I wanted to scream, “Nooo!” But my mouth was full.

“A couple weeks ago, when I stepped on the scale, it made a funny sound,” Mark admitted, between bites. “My weight dropped five pounds and it never came back up.”

And just like that, my weight loss became a weight gain. I turned to my stretch pants for comfort. Stretch pants never forsake you. They fit in good times or bad, for better or worse — sort of like marriage vows.

Speaking of marriage, I have decided marriage is fattening. My husband and I “feed” off each other. If one of us is hungry, the other one eats. The fact Mark is a great cook also doesn’t help. When I was falling in love with him, back in the summer of ’91, he prepared a dish called Shrimp Cardinale to seal the deal.

I was a size 2 then. I’m not anymore. Like I said, marriage is fattening.

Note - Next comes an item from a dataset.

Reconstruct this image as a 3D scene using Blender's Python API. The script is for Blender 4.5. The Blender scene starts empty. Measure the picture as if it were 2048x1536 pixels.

“When you date, you’re in ‘attraction mode,’” my friend Sheila Shearlock, a Granite City native, explained.

Sheila has been married a few times and is my go-to expert on relationships. Like many women, her waistline has gone up and down. She maintains there is a reason for that.

“When you’re dating, you want the other person to think you’re dainty,” she said, “So you don’t eat as much in front of them. You tend to suck in your stomach more.

“Plus you’re not as hungry because you’re excited and nervous.”

Sheila’s theory is food for thought. However, this wasn’t the case with Mark and I. On our first date, I cleaned my plate and went after his. At the time, Mark found my healthy appetite adorable. These days, he tells me to slow down and chew my food. (I like to think it’s because he doesn’t want me to choke.)

“The longer you’re with a person, the more comfortable you get,” Sheila said, matter-of-factly. “You’re happy so you eat more.”

Such was the case July 18 when I stepped on the new scale I purchased at Walmart. Alas, my happiness took a nosedive when my weight flashed on the screen.

“You go try it,” I told my husband, as soon as he got home from work.

“Yup. Up five pounds,” Mark said, shaking his head.

And so ... we sat at our kitchen counter nibbling Oreos and planning our diet. We knew we had to finish the bag, so it wasn’t lying around tempting us.

And what about all those leftovers in the fridge? If we ate fast, we could finish them by Sunday.

Like I said, marriage is fattening. But if you’re hungry for love, it’s worth the weight.